(3D scene scripts)
————

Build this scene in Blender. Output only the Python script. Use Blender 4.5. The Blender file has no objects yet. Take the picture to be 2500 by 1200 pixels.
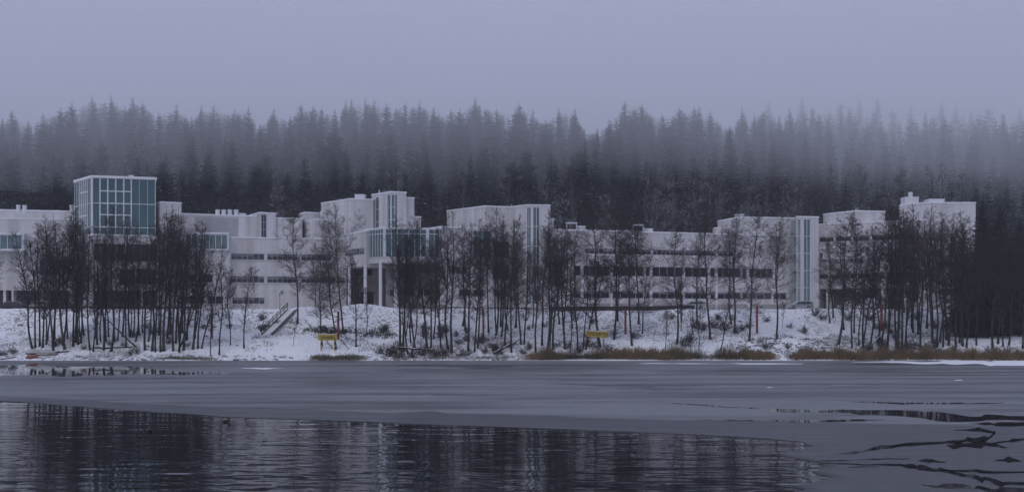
import bpy, math, random
import numpy as np
from mathutils import Matrix, Vector

# ------------------------------------------------------------------ camera, world, sun, exposure
SC = bpy.context.scene
COL = SC.collection
CAM_H, HOR, CX, F = 7.0, 770.0, 1250.0, 3000.0     # camera height, horizon row, centre column, focal length (photo pixels)
cam = bpy.data.cameras.new('camera')
cam.sensor_width = 36.0
cam.lens = F / 2500 * 36
cam.shift_y = (HOR - 600) / 2500
cam.clip_start, cam.clip_end = 0.5, 6000
camo = bpy.data.objects.new('camera', cam)
COL.objects.link(camo)
camo.location = (0, 0, CAM_H)
camo.rotation_euler = (math.radians(90), 0, 0)
SC.camera = camo

SUN_EL, SUN_AZ = math.radians(48), math.radians(205)
w = bpy.data.worlds.new('World')
SC.world = w
w.use_nodes = True
nt = w.node_tree
for n in list(nt.nodes):
    nt.nodes.remove(n)
sky = nt.nodes.new('ShaderNodeTexSky')
sky.sky_type = 'NISHITA'
sky.sun_disc = False
sky.sun_elevation = SUN_EL
sky.sun_rotation = SUN_AZ
mixw = nt.nodes.new('ShaderNodeMix')
mixw.data_type = 'RGBA'
mixw.inputs[0].default_value = 0.88               # closed overcast over the clear sky
mixw.inputs[7].default_value = (4.75, 5.3, 7.9, 1)
bg = nt.nodes.new('ShaderNodeBackground')
bg.inputs[1].default_value = 0.15
wo = nt.nodes.new('ShaderNodeOutputWorld')
nt.links.new(sky.outputs[0], mixw.inputs[6])
nt.links.new(mixw.outputs[2], bg.inputs[0])
nt.links.new(bg.outputs[0], wo.inputs[0])

sl = bpy.data.lights.new('sun', 'SUN')
sl.energy = 1.2
sl.angle = math.radians(25)
sl.color = (1.0, 0.98, 0.96)
slo = bpy.data.objects.new('sun', sl)
COL.objects.link(slo)
sd = Vector((math.sin(SUN_AZ) * math.cos(SUN_EL), math.cos(SUN_AZ) * math.cos(SUN_EL), math.sin(SUN_EL)))
slo.rotation_euler = sd.to_track_quat('Z', 'Y').to_euler()
slo.location = (0, 0, 120)

SC.view_settings.view_transform = 'Standard'
SC.view_settings.look = 'None'
SC.view_settings.gamma = 1
SC.view_settings.use_curve_mapping = False
SC.view_settings.exposure = -0.3
cy = SC.cycles
cy.use_denoising = True
cy.max_bounces = 5
cy.diffuse_bounces = 2
cy.glossy_bounces = 3
cy.transmission_bounces = 4
cy.transparent_max_bounces = 16
cy.volume_bounces = 1
cy.caustics_reflective = False
cy.caustics_refractive = False

# ------------------------------------------------------------------ helpers
rng = np.random.default_rng(7)
R = random.Random(11)


def plan(px, D):
    return np.array(((px - CX) / F * D, D))


def zat(py, D):
    return CAM_H + (HOR - py) * D / F


def smooth(a, b, x):
    t = np.clip((x - a) / (b - a), 0, 1)
    return t * t * (3 - 2 * t)


_ph = rng.uniform(0, 6.28, (5, 8, 2))
_dr = rng.uniform(0, 6.28, (5, 8))


def lump(x, y, scale, k=0):
    """smooth sum-of-sines noise, about -1..1"""
    s = 0
    for i in range(8):
        a = _dr[k, i]
        f = (0.6 + 0.25 * i) / scale
        s = s + np.sin((x * np.cos(a) + y * np.sin(a)) * f * 2.2 + _ph[k, i, 0]) * (1 / (1 + 0.25 * i))
    return s / 3.2


class MB:
    def __init__(s):
        s.v, s.f, s.m = [], [], []

    def face(s, pts, m=0):
        b = len(s.v)
        s.v += [tuple(p) for p in pts]
        s.f.append(tuple(range(b, b + len(pts))))
        s.m.append(m)

    def box(s, x0, x1, y0, y1, z0, z1, M=None, m=0):
        p = [(x0, y0, z0), (x1, y0, z0), (x1, y1, z0), (x0, y1, z0), (x0, y0, z1), (x1, y0, z1), (x1, y1, z1), (x0, y1, z1)]
        if M is not None:
            p = [tuple(M @ Vector(q)) for q in p]
        b = len(s.v)
        s.v += p
        for q in ((0, 3, 2, 1), (4, 5, 6, 7), (0, 1, 5, 4), (1, 2, 6, 5), (2, 3, 7, 6), (3, 0, 4, 7)):
            s.f.append(tuple(b + i for i in q))
            s.m.append(m)

    def bar(s, a, b, wd, h=None, m=0, k=4):
        a, b = Vector(a), Vector(b)
        d = b - a
        L = d.length
        q = d.to_track_quat('Z', 'Y').to_matrix().to_4x4()
        M = Matrix.Translation(a) @ q
        h = h or wd
        if k == 4:
            s.box(-wd / 2, wd / 2, -h / 2, h / 2, 0, L, M, m)
        else:
            s.cyl(M, wd / 2, wd / 2, L, k, m)

    def cyl(s, M, r0, r1, L, k=12, m=0, cap=True):
        b = len(s.v)
        for z, r in ((0, r0), (L, r1)):
            for i in range(k):
                a = 2 * math.pi * i / k
                s.v.append(tuple(M @ Vector((r * math.cos(a), r * math.sin(a), z))))
        for i in range(k):
            j = (i + 1) % k
            s.f.append((b + i, b + j, b + k + j, b + k + i))
            s.m.append(m)
        if cap:
            s.f.append(tuple(b + k + i for i in range(k)))
            s.f.append(tuple(b + k - 1 - i for i in range(k)))
            s.m += [m, m]

    def loft(s, rings, m=0, cap=True):
        b = len(s.v)
        k = len(rings[0])
        for r in rings:
            s.v += [tuple(p) for p in r]
        for i in range(len(rings) - 1):
            for j in range(k):
                j2 = (j + 1) % k
                s.f.append((b + i * k + j, b + i * k + j2, b + (i + 1) * k + j2, b + (i + 1) * k + j))
                s.m.append(m)
        if cap:
            s.f.append(tuple(b + k - 1 - j for j in range(k)))
            e = b + (len(rings) - 1) * k
            s.f.append(tuple(e + j for j in range(k)))
            s.m += [m, m]

    def build(s, name, mats, parent=None, loc=None, smooth=False):
        me = bpy.data.meshes.new(name)
        me.from_pydata(s.v, [], s.f)
        mats = mats if isinstance(mats, (list, tuple)) else [mats]
        for x in mats:
            me.materials.append(x)
        if len(mats) > 1:
            me.polygons.foreach_set('material_index', s.m)
        if smooth:
            me.polygons.foreach_set('use_smooth', [True] * len(me.polygons))
        me.update()
        return link(name, me, parent, loc)


def link(name, data, parent=None, loc=None):
    o = bpy.data.objects.new(name, data)
    COL.objects.link(o)
    if parent is not None:
        o.parent = parent
    if loc is not None:
        o.location = loc
    return o


def np_mesh(name, verts, faces, mat, smooth=False):
    """mesh from arrays; faces (n,3) or (n,4)"""
    me = bpy.data.meshes.new(name)
    verts = np.asarray(verts, np.float32)
    faces = np.asarray(faces, np.int32)
    n, k = faces.shape
    me.vertices.add(len(verts))
    me.vertices.foreach_set('co', verts.ravel())
    me.loops.add(n * k)
    me.loops.foreach_set('vertex_index', faces.ravel())
    me.polygons.add(n)
    me.polygons.foreach_set('loop_start', np.arange(0, n * k, k, dtype=np.int32))
    if smooth:
        me.polygons.foreach_set('use_smooth', np.ones(n, bool))
    me.materials.append(mat)
    me.update(calc_edges=True)
    return me


def tag(o, label=None, cat=None, group=None, kind=None):
    if label:
        o['label'] = label
    if cat:
        o['category'] = cat
    if group:
        o['group'] = group
    if kind:
        o['kind'] = kind
    return o


def thing(name, label, cat, loc=(0, 0, 0), group=None, rz=0.0):
    o = link(name, None, None, loc)
    o.rotation_euler = (0, 0, rz)
    o.empty_display_size = 0.3
    return tag(o, label, cat, group)


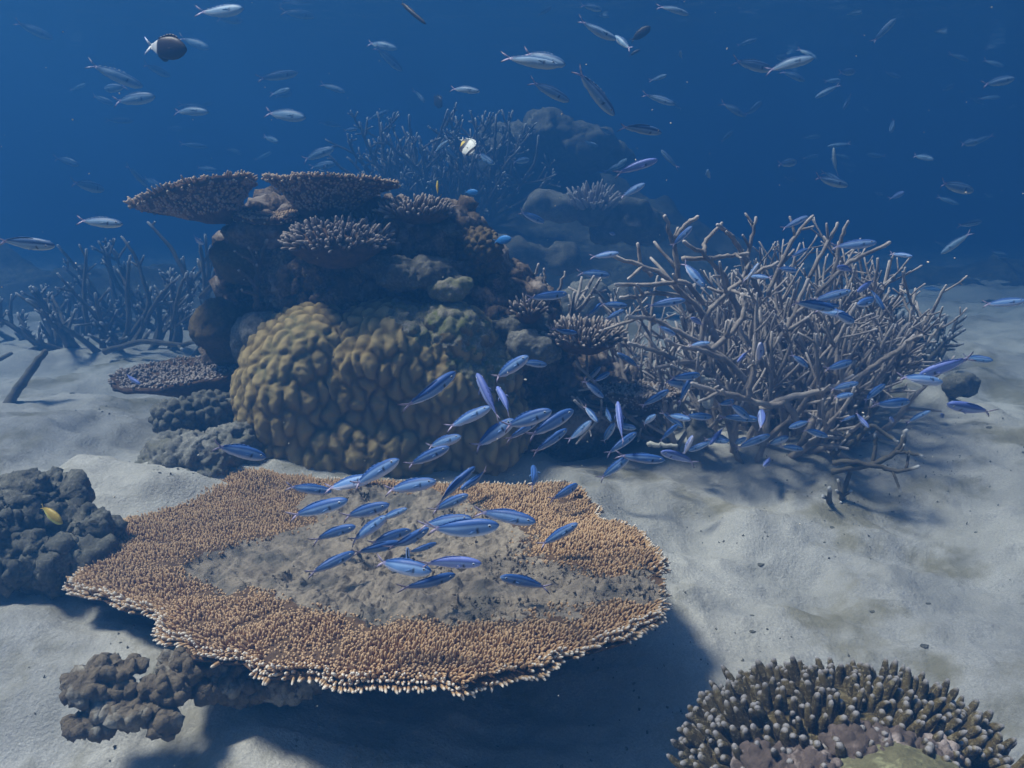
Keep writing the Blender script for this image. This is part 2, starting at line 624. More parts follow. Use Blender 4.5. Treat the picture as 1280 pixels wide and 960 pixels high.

————

SHORT EXERCISE: With the pictures left out, restate word for word every line of the data above, from the first down to the line that contains "SC.camera = camo".

RESULT FOR THIS EXERCISE:
Build this scene in Blender. Output only the Python script. Use Blender 4.5. The Blender file has no objects yet. Take the picture to be 2500 by 1200 pixels.
import bpy, math, random
import numpy as np
from mathutils import Matrix, Vector

# ------------------------------------------------------------------ camera, world, sun, exposure
SC = bpy.context.scene
COL = SC.collection
CAM_H, HOR, CX, F = 7.0, 770.0, 1250.0, 3000.0     # camera height, horizon row, centre column, focal length (photo pixels)
cam = bpy.data.cameras.new('camera')
cam.sensor_width = 36.0
cam.lens = F / 2500 * 36
cam.shift_y = (HOR - 600) / 2500
cam.clip_start, cam.clip_end = 0.5, 6000
camo = bpy.data.objects.new('camera', cam)
COL.objects.link(camo)
camo.location = (0, 0, CAM_H)
camo.rotation_euler = (math.radians(90), 0, 0)
SC.camera = camo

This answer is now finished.